Utah, Colorado struggling after move to Pac-12

BY foxsports • October 12, 2011

Utah left the Mountain West Conference behind, hoping a switch to the Pac-12 would give the program a chance to move beyond its BCS-buster status.

Colorado left behind the Big 12, figuring the style of the West Coast conference would be a better fit.

So far, it hasn't gone well.

Nearing the midpoint of their first season in the Pac-12, the Buffaloes and Utes are both winless in the reconfigured conference and searching for answers that may take a while to find.

''We're off, but it's just a little bit,'' Utah coach Kyle Whittingham said Tuesday. ''Everyone in this conference is a little bit bigger, a little bit fast and a little bit stronger than the previous conference we were in.''

The size and speed isn't much of a change for Colorado.

In the Big 12, the Buffaloes faced mammoth linemen, gun-slinging quarterbacks and talented skill players pretty much every week. Of course, Colorado didn't exactly fare well against those teams. Since 2006, when Dan Hawkins took over as head coach, the Buffaloes have failed to reach a winning record; the best they could do was a 6-7 finish in 2007.

It hasn't gotten a whole lot better for Colorado in its first season in a new conference and under coach Jon Embree.

The Buffaloes are just 1-5, their only win over rival Colorado State of the Mountain West. Colorado still hasn't won a road game, extending its away-from-Boulder skid to a school-record 19 games, and has yet to beat a team in its new league.

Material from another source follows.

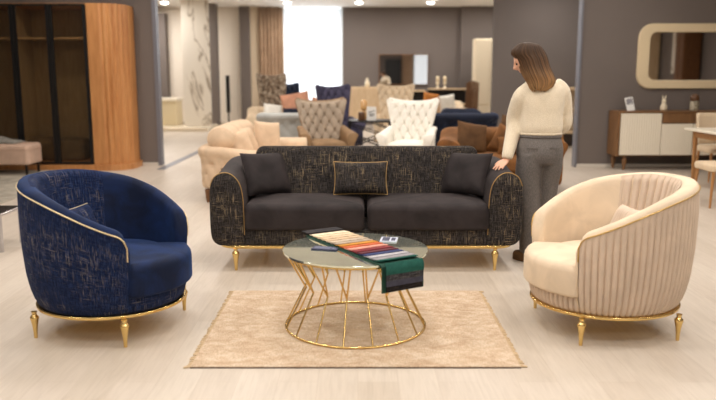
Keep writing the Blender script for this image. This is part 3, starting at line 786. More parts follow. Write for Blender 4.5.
# ------------------------------------------------------------------ wing chairs (face -Y)
def wing_chair(label, loc, rz, m_back, m_side, m_seat, scale=1.0, hb=1.09, topw=.40):
    root = thing('wing_chair', label, 'armchair', loc, rz, 'wing chairs')
    N, V = 84, 60
    def hw(v): return lerp(.23, topw, v ** .85)
    def P(u, v, th, tuft):
        x = hw(v) * u; z = .40 + (hb - .40) * v + .07 * v * (abs(u) ** 2.5) - .05 * v * v - .05 * v * sstep(.86, 1.0, abs(u)) ** 2
        y = .30 + .20 * v - .17 * abs(u) ** 3 * (.4 + .6 * v) - th
        if tuft:
            a = x / .135 + z / .24; b = x / .135 - z / .24
            e = sstep(0, .08, 1 - abs(u)) * sstep(0, .05, 1 - v) * sstep(0, .1, v)
            da, db = a - round(a), b - round(b)
            y += (.026 * (1 - (abs(math.sin(PI * a)) * abs(math.sin(PI * b))) ** .5) + .04 * math.exp(-(da * da + db * db) / .022)) * e
            y += .03 * (1 - sstep(0, .08, 1 - abs(u)) * sstep(0, .06, 1 - v))
        return Vector((x, y, z))
    front = [[P(-1 + 2 * i / N, j / V, .06, True) for i in range(N + 1)] for j in range(V + 1)]
    MB().grid(front).build('tufted_backrest', m_back, root)
    back = [[P(-1 + 2 * i / N, j / V, -.05, False) + Vector((0, 0, -.0)) for i in range(N + 1)] for j in range(V + 1)]
    mb = MB().grid(back, flip=True)
    def rim(a, b):
        r = []
        for k in range(5):
            t = k / 4; r.append([p.lerp(q, t) + (p - q).orthogonal().normalized() * 0 + Vector((0, 0, .018 * math.sin(PI * t))) for p, q in zip(a, b)])
        return r
    mb.grid(rim(front[-1], back[-1])).grid(rim([r[0] for r in front], [r[0] for r in back])).grid(rim([r[-1] for r in front], [r[-1] for r in back]), flip=True)
    mb.build('back_shell', m_side, root)
    MB().pad(rrect(0, .0, .56, .62, .07, 6), .30, .47, .06, .02, .03).build('seat_cushion', m_seat, root)
    MB().pad(rrect(0, .03, .62, .62, .06, 6), .16, .31, .02, .02).build('seat_base', m_side, root)
    for s in (-1, 1):
        # scrolled arm: swept rounded section, flaring to the front
        rows = []
        for k in range(15):
            t = k / 14; y = lerp(-.30, .30, t); flare = .05 * (1 - t) ** 2; zt = lerp(.60, .68, t)
            sec = [(.29, .2), (.36 + flare * .3, .2), (.355 + flare * .4, .42), (.37 + flare, zt - .07), (.385 + flare, zt - .03), (.36 + flare, zt), (.31 + flare * .5, zt), (.275, zt - .05), (.275, .42)]
            S = catmull([(s * a, y, b) for a, b in sec], 3, True)
            rows.append(S)
        mb = MB().grid(rows, True, flip=(s < 0))
        for i, sg in ((0, -1), (14, 1)):
            pts = rows[i]; c = sum(pts, Vector()) / len(pts)
            rr = [pts, [c + (q - c) * .85 + Vector((0, sg * .02, 0)) for q in pts], [c + (q - c) * .3 + Vector((0, sg * .025, 0)) for q in pts]]
            mb.grid(rr, True, flip=(sg < 0) != (s < 0), capb=True)
        mb.build('arm', m_side, root)
    for sx in (-1, 1):
        for y in (-.24, .28):
            MB().lathe([(.012, 0), (.018, .08), (.024, .165)], n=12).build('leg', BROWNW, root, loc=(sx * .26, y, 0))
    root.scale = (scale,) * 3
    return root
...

The Buffaloes had a chance to beat California in the second game of the season - a previously scheduled nonconference game - before falling 36-33 in overtime and followed that by blowing a 10-point lead in the final 3 minutes in a loss to Washington State. Colorado never stood a chance in its latest game, a 48-7 blowout at No. 7 Stanford on Saturday that had Embree chewing the team out.

The Buffaloes are 11th in the Pac-12 in total offense, middle of the pack on defense and trying to find a way not to get discouraged.

''I feel like they're dealing with it well,'' Embree said. ''It's still important to them to play and try to win, and it's still important to them to compete and try to find a way to try and build what we're trying to do here.''

The original BCS buster, Utah, was supposed to be one of the three teams to beat in the Pac-12 South, with Arizona State and USC. Instead, the Utes are just above Arizona at the bottom of the division, 2-3 overall and winless in three conference games.

Utah has the conference's worst offense in terms of total yards, which doesn't figure to get much better with quarterback Jordan Wynn out for the season because of a shoulder injury. The Utes also have had trouble holding onto the ball, turning it over 10 times the past two games and a Pac-12-high 13 overall.

Utah had kept games close early in the season but may have had its worst game last Saturday, turning it over five times as No. 22 Arizona State turned a close game into a rout. The Utes, on the heels of their first three-game conference losing streak since 2002, held a players-only meeting after the loss to the Sun Devils in an effort to get themselves straightened out.

''It's not a time to panic or feel sorry for yourself,'' Utah offensive lineman Tony Bergstrom said. ''It's one of those things where you dug yourself into a hole and got to dig yourself out. It's something that's just going to require more work and attention to detail.''

Colorado needs to do the same thing or it's going to be an even longer season for the Pac-12's two newest teams.


AP Sports Writer Lynn DeBruin in Salt Lake City contributed to this story.